In respect of mitigation targets listed in a INF or MISC document, provided all the Parties agree, these documents could be referred to in the COP decision in the following manner: “The COP…Decides that [each] [Annex I] Party [shall] [should] [should aim to] meet its targets as listed in [Document FCCC/…/INF.x] [FCCC/…/MISC.x]”. These targets would then have the same force as if they were annexed to the COP decision, but note that the language used when referring to the mitigations targets (shall meet / should meet / should aim to meet) will also affect the strength of the obligation. In practice, however, it is likely that the INF or MISC document would be annexed to the COP decision anyway.

Similar considerations would apply for targets contained in documents which are ‘taken note of’ by the COP. The important point is that by expressing a view on a document which has previously merely been ‘noted’ and therefore outside of the UNFCCC), the Parties are implicitly endorsing part of its contents, and thereby bringing it (or at least the part of it that is referred to) within the UNFCCC.

For the reasons set out in section 2 above, we do not discuss how targets set out in the registries or national communications can be given political effect.

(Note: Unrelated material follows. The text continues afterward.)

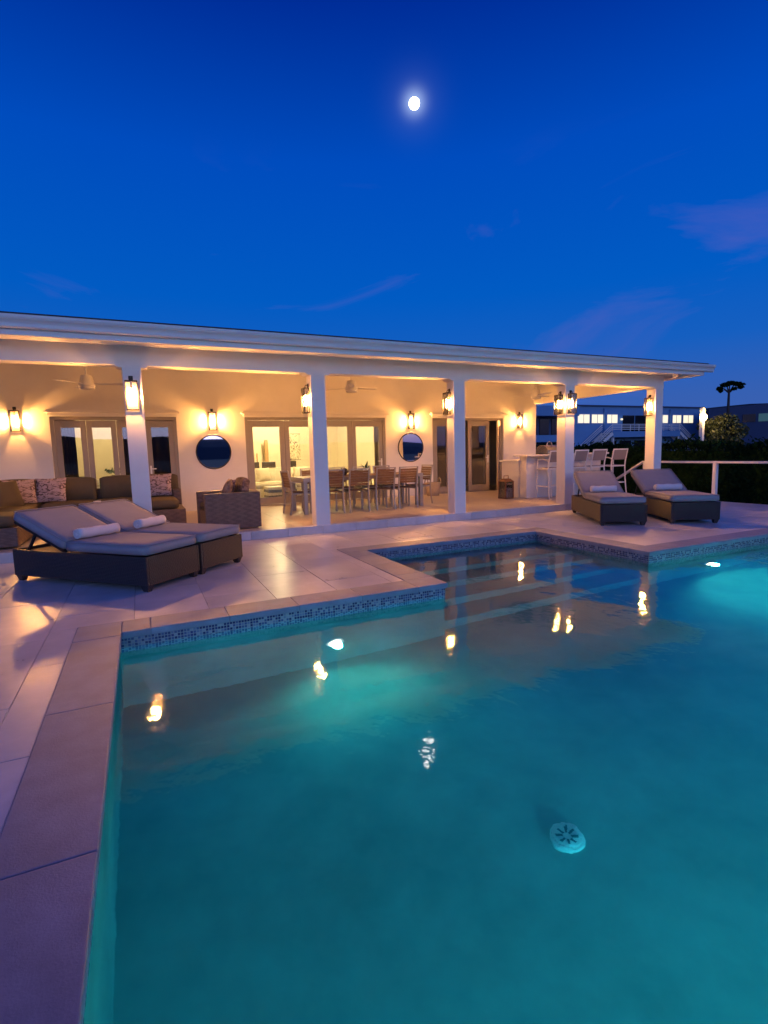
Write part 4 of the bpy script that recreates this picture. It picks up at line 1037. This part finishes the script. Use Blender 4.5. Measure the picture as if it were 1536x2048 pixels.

Giving legal effect by incorporating targets into a legal agreement by reference:

As set out in section 1, we believe that mitigation targets can only be made legally binding if set out in amendments to the UNFCCC or the Kyoto Protocol or both (or a new legally binding form of instrument). If there is sufficient political will for this, the targets agreed in a COP decision, an annex to a COP decision, an INF or MISC document or a document which has been ‘taken note of’ could be made legally binding by referring to the relevant document in the amendment or new legal instrument. This is called ‘incorporation by reference’.

However, while this is possible, for practical purposes it would be better to replicate the targets in the amendments (or new agreement) themselves.